If I was AMD I'd tell them to suck my ass and reverse engineer that shit anyway. Unfortunately I'm not AMD, lol.

[–] [email protected] 26 points 1 year ago (1 children)

They don't need to RE it; they have access to the full spec and everything for their Windows drivers anyways. They'd open themselves up for litigation if they implemented this behind the forum's back though and that's something AMD (understandably) simply won't do.

[–] [email protected] 6 points 1 year ago* (last edited 1 year ago) (1 children)

They could hire dedicated teams that don't have access to the full spec to RE it and it should be above board, as long as it's done right ofc.

[–] [email protected] 10 points 1 year ago (1 children)

No, they can't.
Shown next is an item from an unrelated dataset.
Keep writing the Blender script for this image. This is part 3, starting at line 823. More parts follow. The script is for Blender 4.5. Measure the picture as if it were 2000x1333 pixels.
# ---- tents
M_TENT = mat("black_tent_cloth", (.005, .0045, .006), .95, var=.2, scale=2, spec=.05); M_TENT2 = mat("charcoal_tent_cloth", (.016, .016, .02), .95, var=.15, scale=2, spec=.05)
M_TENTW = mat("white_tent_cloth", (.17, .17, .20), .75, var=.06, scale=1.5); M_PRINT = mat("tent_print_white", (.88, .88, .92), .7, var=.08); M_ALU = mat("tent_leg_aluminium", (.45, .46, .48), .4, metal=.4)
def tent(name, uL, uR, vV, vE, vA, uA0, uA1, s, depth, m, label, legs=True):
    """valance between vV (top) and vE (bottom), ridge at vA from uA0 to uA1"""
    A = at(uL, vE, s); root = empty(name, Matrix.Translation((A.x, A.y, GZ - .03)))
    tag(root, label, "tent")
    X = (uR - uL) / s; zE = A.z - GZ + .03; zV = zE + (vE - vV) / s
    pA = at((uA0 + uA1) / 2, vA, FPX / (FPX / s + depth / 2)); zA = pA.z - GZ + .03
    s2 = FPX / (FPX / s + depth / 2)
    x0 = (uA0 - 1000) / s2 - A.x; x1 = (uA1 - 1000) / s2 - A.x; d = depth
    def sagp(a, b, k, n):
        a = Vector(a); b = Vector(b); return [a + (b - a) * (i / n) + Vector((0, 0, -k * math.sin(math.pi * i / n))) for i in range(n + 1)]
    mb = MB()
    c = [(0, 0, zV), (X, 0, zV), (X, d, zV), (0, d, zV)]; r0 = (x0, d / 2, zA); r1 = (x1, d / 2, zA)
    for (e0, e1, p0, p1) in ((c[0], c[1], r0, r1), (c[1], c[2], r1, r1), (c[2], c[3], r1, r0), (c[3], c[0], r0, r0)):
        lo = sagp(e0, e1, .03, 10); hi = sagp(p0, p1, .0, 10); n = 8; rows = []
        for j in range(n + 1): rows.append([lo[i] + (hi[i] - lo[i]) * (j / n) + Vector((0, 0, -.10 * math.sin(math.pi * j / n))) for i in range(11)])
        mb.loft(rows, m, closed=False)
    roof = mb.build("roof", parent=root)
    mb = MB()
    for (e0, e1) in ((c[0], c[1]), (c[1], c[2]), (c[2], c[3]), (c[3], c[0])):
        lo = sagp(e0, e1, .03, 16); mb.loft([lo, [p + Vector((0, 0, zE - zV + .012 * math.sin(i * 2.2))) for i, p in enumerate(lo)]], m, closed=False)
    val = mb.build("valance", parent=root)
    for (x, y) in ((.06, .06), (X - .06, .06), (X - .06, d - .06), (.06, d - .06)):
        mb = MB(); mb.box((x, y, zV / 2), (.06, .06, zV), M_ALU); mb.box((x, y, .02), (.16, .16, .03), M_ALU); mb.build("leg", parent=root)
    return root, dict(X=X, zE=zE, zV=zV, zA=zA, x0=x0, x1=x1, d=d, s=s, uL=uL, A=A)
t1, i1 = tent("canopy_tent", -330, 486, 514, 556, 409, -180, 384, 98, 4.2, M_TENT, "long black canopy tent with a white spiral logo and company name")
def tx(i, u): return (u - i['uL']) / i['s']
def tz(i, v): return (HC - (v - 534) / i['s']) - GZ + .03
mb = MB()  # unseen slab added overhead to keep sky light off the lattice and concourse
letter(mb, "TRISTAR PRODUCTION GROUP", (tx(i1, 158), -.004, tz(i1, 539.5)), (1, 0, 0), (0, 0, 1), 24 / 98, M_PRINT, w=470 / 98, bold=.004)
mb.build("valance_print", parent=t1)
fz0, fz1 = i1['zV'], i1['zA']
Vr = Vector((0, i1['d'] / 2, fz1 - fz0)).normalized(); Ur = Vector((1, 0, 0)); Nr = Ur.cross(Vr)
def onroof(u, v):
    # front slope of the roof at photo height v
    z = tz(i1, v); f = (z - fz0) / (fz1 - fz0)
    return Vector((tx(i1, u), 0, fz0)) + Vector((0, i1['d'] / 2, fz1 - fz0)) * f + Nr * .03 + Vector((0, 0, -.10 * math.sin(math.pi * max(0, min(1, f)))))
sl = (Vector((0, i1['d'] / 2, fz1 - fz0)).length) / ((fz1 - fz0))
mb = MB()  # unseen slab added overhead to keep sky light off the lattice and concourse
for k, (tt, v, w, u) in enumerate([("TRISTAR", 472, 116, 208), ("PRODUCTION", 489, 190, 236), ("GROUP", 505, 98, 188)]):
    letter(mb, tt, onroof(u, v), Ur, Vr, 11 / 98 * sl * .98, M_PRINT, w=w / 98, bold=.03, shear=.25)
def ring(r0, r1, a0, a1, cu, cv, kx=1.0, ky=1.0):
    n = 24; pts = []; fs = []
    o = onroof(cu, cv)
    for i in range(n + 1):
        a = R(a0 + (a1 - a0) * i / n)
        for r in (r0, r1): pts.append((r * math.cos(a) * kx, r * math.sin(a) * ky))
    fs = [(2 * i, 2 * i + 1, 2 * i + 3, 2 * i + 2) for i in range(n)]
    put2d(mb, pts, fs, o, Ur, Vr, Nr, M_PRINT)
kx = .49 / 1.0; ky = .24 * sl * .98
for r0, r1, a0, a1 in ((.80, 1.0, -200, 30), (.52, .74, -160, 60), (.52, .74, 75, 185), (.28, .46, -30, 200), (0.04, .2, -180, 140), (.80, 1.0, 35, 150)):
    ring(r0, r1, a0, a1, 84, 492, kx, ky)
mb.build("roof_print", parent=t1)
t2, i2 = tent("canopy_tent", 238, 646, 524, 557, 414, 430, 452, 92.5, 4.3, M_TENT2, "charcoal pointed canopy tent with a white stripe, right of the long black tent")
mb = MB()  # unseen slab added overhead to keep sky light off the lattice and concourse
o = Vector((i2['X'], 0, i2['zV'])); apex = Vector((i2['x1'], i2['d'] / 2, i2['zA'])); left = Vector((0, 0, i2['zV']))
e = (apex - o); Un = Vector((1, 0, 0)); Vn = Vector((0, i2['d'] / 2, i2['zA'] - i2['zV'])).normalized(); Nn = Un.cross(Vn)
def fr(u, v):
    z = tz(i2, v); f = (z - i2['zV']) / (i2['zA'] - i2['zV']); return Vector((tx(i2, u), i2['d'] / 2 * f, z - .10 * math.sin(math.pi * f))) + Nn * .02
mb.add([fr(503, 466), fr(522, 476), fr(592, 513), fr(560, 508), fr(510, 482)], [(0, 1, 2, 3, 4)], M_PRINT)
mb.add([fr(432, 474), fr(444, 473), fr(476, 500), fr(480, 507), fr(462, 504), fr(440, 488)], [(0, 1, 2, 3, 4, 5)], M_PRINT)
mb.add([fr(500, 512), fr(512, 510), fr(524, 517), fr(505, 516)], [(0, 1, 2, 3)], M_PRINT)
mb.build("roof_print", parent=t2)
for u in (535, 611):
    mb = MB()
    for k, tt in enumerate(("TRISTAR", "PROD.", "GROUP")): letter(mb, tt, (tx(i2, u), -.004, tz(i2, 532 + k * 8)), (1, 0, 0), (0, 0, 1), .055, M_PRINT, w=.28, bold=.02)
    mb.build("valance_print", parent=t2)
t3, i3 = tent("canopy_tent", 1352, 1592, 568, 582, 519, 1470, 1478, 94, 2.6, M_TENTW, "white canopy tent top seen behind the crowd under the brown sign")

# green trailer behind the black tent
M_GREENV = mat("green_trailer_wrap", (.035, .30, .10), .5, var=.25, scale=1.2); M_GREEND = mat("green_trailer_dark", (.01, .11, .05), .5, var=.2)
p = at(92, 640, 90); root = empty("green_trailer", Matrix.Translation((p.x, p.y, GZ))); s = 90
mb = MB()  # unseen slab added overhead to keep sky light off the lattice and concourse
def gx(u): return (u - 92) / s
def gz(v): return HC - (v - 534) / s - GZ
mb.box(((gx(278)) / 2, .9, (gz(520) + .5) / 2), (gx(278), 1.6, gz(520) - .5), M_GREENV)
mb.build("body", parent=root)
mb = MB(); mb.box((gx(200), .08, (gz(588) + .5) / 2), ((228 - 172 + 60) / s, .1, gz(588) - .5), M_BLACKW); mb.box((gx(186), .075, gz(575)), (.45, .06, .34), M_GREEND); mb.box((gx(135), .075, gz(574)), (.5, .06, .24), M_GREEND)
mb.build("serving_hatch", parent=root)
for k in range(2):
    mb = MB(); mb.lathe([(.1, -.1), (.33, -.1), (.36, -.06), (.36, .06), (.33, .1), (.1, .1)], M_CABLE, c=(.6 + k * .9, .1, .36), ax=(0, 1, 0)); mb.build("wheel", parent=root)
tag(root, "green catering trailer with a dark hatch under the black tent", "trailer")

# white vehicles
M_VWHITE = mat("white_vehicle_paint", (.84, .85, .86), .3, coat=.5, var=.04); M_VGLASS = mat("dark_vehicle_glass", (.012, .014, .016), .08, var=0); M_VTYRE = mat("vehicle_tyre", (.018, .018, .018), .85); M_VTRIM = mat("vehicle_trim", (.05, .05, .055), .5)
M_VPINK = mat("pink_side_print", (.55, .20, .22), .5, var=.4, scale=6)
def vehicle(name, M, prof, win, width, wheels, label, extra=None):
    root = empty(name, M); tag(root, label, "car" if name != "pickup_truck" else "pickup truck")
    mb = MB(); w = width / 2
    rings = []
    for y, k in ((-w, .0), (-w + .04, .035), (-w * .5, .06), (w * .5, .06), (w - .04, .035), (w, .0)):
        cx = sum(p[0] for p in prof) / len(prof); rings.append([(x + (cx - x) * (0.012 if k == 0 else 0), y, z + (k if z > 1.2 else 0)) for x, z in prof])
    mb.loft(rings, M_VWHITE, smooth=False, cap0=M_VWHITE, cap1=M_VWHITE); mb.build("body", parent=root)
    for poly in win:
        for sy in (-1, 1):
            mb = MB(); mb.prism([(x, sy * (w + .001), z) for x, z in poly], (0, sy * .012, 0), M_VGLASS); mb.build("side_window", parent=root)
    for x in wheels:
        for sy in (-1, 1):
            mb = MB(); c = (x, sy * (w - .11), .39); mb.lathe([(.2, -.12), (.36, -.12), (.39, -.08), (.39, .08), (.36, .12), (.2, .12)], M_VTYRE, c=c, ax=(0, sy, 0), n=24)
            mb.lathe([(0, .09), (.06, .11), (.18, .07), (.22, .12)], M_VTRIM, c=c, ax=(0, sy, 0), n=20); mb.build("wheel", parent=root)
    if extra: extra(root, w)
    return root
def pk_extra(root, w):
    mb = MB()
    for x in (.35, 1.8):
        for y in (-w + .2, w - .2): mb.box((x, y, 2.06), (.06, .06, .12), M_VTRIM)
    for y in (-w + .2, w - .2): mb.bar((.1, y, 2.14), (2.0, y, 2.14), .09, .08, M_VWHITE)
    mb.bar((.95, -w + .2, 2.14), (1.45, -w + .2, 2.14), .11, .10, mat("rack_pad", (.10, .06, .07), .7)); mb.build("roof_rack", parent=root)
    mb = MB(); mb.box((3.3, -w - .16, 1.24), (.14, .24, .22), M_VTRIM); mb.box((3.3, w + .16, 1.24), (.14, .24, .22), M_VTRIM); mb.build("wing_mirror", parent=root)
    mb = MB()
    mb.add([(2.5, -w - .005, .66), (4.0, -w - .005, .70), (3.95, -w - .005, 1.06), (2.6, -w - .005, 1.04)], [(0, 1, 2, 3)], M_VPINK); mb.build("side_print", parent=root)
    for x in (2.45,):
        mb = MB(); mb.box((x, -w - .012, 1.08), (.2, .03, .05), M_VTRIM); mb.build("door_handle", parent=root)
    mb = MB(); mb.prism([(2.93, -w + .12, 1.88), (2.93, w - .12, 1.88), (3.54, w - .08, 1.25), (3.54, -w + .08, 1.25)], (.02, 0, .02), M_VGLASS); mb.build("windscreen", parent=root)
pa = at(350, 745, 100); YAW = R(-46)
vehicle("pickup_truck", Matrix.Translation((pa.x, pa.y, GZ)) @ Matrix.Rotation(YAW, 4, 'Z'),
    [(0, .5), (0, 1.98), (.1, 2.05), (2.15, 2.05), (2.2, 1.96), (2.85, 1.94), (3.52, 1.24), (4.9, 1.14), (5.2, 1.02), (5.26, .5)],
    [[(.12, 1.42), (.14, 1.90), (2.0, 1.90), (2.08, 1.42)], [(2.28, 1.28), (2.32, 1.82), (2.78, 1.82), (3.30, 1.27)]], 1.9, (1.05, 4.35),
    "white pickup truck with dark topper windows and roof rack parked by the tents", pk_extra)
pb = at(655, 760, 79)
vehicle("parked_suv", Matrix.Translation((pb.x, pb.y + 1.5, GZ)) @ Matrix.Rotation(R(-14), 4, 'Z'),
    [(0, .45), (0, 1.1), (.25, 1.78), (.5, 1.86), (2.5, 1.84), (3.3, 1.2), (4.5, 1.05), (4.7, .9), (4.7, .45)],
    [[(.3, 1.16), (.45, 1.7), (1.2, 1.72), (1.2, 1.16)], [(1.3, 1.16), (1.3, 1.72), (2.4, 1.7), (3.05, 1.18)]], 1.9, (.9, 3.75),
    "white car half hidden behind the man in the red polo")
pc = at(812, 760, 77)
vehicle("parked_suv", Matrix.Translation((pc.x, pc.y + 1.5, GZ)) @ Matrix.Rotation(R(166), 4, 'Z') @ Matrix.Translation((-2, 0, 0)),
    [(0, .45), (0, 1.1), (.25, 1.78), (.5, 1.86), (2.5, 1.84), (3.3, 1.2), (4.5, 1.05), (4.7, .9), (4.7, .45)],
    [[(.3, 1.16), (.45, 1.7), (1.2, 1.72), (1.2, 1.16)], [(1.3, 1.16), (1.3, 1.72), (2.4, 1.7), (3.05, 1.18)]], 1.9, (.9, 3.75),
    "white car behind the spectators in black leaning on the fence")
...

AMD is a member of the HDMI forum, which means they're contractually obligated to follow the forum's rules. In exchange, they get voting rights on decisions like this one, the right to propose changes to the HDMI standards, technical details that are protected by NDAs, etc. They wouldn't throw that all away and open themselves up to a lawsuit just for their OSS drivers.

[–] [email protected] 4 points 1 year ago* (last edited 1 year ago) (1 children)

Is there a specific contractual obligation stating that they can't hire teams whom have no access to NDA protected specs to RE HDMI products through the usual legal means? If not, then they should be well within their legal rights, tho it'd be worth consulting a lawyer first. Now, would it damage their relationship with the HDMI people? maybe, likely.

[–] [email protected] 5 points 1 year ago

Their contacts are most likely protected by NDAs, but they're also written by lawyers who know how to close loopholes. There's no way a SIG like the HDMI forum would allow members to release compatible products without following the rules.

Even if it isn't covered by the contract, the other members could hold a vote to remove AMD from the forum.

[–] [email protected] 22 points 1 year ago* (last edited 1 year ago)

Hopefully AMD start doing what Intel does and including a DP -> HDMI 2.1 converter in the card itself. There are already third party adapters that work reasonably well with existing AMD GPUs, especially on Linux. If they had their own implementation they could iron out the quirks and driver issues and get something that should be equivalent to real HDMI 2.1.